Sarà, dunque, fondamentale ciò che la Consulta deciderà il 4 ottobre. E se l’Italicum, come pare, sarà respinto, è chiaro che i partiti saranno chiamati ad un nuovo accordo politico sulla legge elettorale che potrebbe regalare qualche sorpresa. Anche se c’è da considerare che se da un lato l’accoglimento della censura di costituzionalità relativa alla disciplina del ballottaggio avrebbe l’effetto di spingere Governo e maggioranza a cercare un’ampia intesa parlamentare, dall’altro la dichiarazione di incostituzionalità relativa allo sola disciplina dei capilista bloccati non avrebbe lo stesso effetto in quanto la modifica da effettuare sull’Italicum in questo caso sarebbe già insista nella sentenza della Corte, con ben pochi margini di concertazione parlamentare.
La sconfitta di Governo e Parlamento, in poche parole, sarebbe in questo caso di ben minore portata e difficilmente le opposizioni potrebbero reclamare la necessità di un ampio consenso politico alle modifiche; ci sarebbe semplicemente da riconoscere la libertà dell’elettore di esprimere la preferenza per il candidato che più gli aggrada.
È chiaro che nell’ipotesi prevista dal primo scenario molte tensioni relative al referendum costituzionale potrebbero scemare. Il superamento del bicameralismo è sempre stato intento piuttosto condiviso dalla politica, la riforma non è perfetta ma — come ben sanno i nostri politici — perfettibile. Un nuovo accordo sulla legge elettorale potrebbe aprire la strada ad una “nuova” legislatura e rendere meno “indispensabile” il referendum costituzionale. Il grande problema politico della riforma si pone infatti in abbinata all’Italicum così com’è ora.
Non si dimentichi, intanto, che questa settimana a Milano si terrà quell’importante convention con la quale Stefano Parisi avrà la possibilità di consolidare la sua posizione: è tutto da vedere quanto sarà in grado di federare e di egemonizzare lo schieramento, ma è evidente che il neo candidato alla guida del centro destra ha il pieno supporto di Berlusconi e che una buona parte di Forza Italia, di Ncd e della Lega stessa — Maroni e Zaia in primis — lo appoggerà perché convinta innanzitutto della necessità di dialogare con il Pd di Matteo Renzi e, in secondo luogo, che Parisi sia l’uomo giusto.

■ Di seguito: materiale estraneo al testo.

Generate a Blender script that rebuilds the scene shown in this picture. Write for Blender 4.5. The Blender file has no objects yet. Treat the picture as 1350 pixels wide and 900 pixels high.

Ecco perché Renzi sta cercando di posticipare il più possibile la data della petizione popolare ora che fermare il referendum costituzionale senza colpo ferire non è più giuridicamente possibile: a Renzi è chiaro che ha bisogno di un’intesa ampia in Parlamento e che la può trovare proprio con quella parte di centro destra che si stringerà attorno a Stefano Parisi e che isolerà le frange più estreme (M5s, sinistra dem, salviniani e brunettiani). Chiaro che, a quel punto, non ci sarà dai partiti un grosso ostruzionismo al Sì.
Questo, naturalmente, sempre che il 4 ottobre la Corte Costituzionale si pronunci accogliendo i ricorsi per l’illegittimità della disciplina che regola il ballottaggio. Se invece dovesse respingerli o sanzionare esclusivamente la disciplina dei capilista bloccati, ci troveremo a scrivere un’altra storia. Ma Mattarella, Napolitano e Renzi ci inducono a pensare che, nei fatti, la storia sia già scritta.